━━ Supplied material ━━

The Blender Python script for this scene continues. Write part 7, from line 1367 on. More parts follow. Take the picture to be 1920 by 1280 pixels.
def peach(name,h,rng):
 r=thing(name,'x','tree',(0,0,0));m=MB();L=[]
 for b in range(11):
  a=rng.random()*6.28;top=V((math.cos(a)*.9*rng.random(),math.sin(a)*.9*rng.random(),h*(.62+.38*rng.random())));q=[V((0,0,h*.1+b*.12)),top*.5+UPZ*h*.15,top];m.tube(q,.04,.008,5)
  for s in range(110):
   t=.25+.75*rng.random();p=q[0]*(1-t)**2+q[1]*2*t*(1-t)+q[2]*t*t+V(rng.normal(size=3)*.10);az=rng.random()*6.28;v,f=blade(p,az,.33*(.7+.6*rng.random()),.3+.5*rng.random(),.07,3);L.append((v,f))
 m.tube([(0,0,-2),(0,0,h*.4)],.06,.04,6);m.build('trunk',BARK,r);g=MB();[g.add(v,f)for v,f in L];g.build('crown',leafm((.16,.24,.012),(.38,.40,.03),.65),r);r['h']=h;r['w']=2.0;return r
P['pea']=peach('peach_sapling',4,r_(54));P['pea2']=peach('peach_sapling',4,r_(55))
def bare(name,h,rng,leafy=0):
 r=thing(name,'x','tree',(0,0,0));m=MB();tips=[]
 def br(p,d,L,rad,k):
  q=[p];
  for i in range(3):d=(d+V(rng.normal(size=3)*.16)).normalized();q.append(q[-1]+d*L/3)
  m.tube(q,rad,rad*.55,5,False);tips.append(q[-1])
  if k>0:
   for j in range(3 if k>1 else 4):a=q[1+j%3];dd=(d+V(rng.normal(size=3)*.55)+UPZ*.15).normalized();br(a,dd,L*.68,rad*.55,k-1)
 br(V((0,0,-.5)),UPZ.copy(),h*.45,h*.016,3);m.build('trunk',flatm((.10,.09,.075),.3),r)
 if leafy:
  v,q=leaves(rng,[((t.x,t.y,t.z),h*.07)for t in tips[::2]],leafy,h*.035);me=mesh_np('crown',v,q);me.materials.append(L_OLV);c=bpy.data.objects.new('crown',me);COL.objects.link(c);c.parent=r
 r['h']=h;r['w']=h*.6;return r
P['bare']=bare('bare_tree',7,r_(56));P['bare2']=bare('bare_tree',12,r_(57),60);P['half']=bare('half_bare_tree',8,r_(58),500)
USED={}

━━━

Task brief => The data above must be returned in full, exactly as written.

Exercise solution =>
The Blender Python script for this scene continues. Write part 7, from line 1367 on. More parts follow. Take the picture to be 1920 by 1280 pixels.
def peach(name,h,rng):
 r=thing(name,'x','tree',(0,0,0));m=MB();L=[]
 for b in range(11):
  a=rng.random()*6.28;top=V((math.cos(a)*.9*rng.random(),math.sin(a)*.9*rng.random(),h*(.62+.38*rng.random())));q=[V((0,0,h*.1+b*.12)),top*.5+UPZ*h*.15,top];m.tube(q,.04,.008,5)
  for s in range(110):
   t=.25+.75*rng.random();p=q[0]*(1-t)**2+q[1]*2*t*(1-t)+q[2]*t*t+V(rng.normal(size=3)*.10);az=rng.random()*6.28;v,f=blade(p,az,.33*(.7+.6*rng.random()),.3+.5*rng.random(),.07,3);L.append((v,f))
 m.tube([(0,0,-2),(0,0,h*.4)],.06,.04,6);m.build('trunk',BARK,r);g=MB();[g.add(v,f)for v,f in L];g.build('crown',leafm((.16,.24,.012),(.38,.40,.03),.65),r);r['h']=h;r['w']=2.0;return r
P['pea']=peach('peach_sapling',4,r_(54));P['pea2']=peach('peach_sapling',4,r_(55))
def bare(name,h,rng,leafy=0):
 r=thing(name,'x','tree',(0,0,0));m=MB();tips=[]
 def br(p,d,L,rad,k):
  q=[p];
  for i in range(3):d=(d+V(rng.normal(size=3)*.16)).normalized();q.append(q[-1]+d*L/3)
  m.tube(q,rad,rad*.55,5,False);tips.append(q[-1])
  if k>0:
   for j in range(3 if k>1 else 4):a=q[1+j%3];dd=(d+V(rng.normal(size=3)*.55)+UPZ*.15).normalized();br(a,dd,L*.68,rad*.55,k-1)
 br(V((0,0,-.5)),UPZ.copy(),h*.45,h*.016,3);m.build('trunk',flatm((.10,.09,.075),.3),r)
 if leafy:
  v,q=leaves(rng,[((t.x,t.y,t.z),h*.07)for t in tips[::2]],leafy,h*.035);me=mesh_np('crown',v,q);me.materials.append(L_OLV);c=bpy.data.objects.new('crown',me);COL.objects.link(c);c.parent=r
 r['h']=h;r['w']=h*.6;return r
P['bare']=bare('bare_tree',7,r_(56));P['bare2']=bare('bare_tree',12,r_(57),60);P['half']=bare('half_bare_tree',8,r_(58),500)
USED={}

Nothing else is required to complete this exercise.